Xerxes’ doomed invasion of Greece is attended by an eclipse and several omens, none of which the Persians correctly understand, but whose meaning is obvious to Herodotus. Sacrilege almost invariably invites divine punishment that operates by symmetrical logic; Cambyses wounds himself in the thigh where he stabbed the Egyptian god Apis, and Demeter excludes the Persians from her holy precinct at Plataea for burning her sanctuary at Eleusis. Even when the moral affront is less egregious, Herodotus notes that some individuals are doomed to a bad end, such as the Lydian king Candaules and Artaynte, Xerxes’ daughter-in-law whom the Persian emperor seduced.

Herodotus perceives the workings of the divine on a grander scale as well.

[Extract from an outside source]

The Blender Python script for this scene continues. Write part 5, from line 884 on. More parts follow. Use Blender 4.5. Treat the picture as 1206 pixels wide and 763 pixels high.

Commenting on the violent storm that destroyed much of the Persian fleet off Euboea before the battle of Artemisium, Herodotus claims “God was indeed doing everything possible to reduce the superiority of the Persian fleet and bring it down to the size of the Greek” (455). Themistocles, attempting to persuade the Athenians to allow Xerxes to escape to Asia, argues that “it was the gods and the heroes, who were jealous that one man in his godless pride should be king of Asia and of Europe too” that defeated the Persian fleet at Salamis. Though fate and the influence of the divine are explicitly invoked throughout the Histories, most actions are the product of human choice and human motivations. The passions that motivate human action—fear, greed, lust, patriotism, courage, ambition—are conditioned by, and answerable to, a moral or divine framework that provides a larger perspective to Herodotus’ narrative of historical events.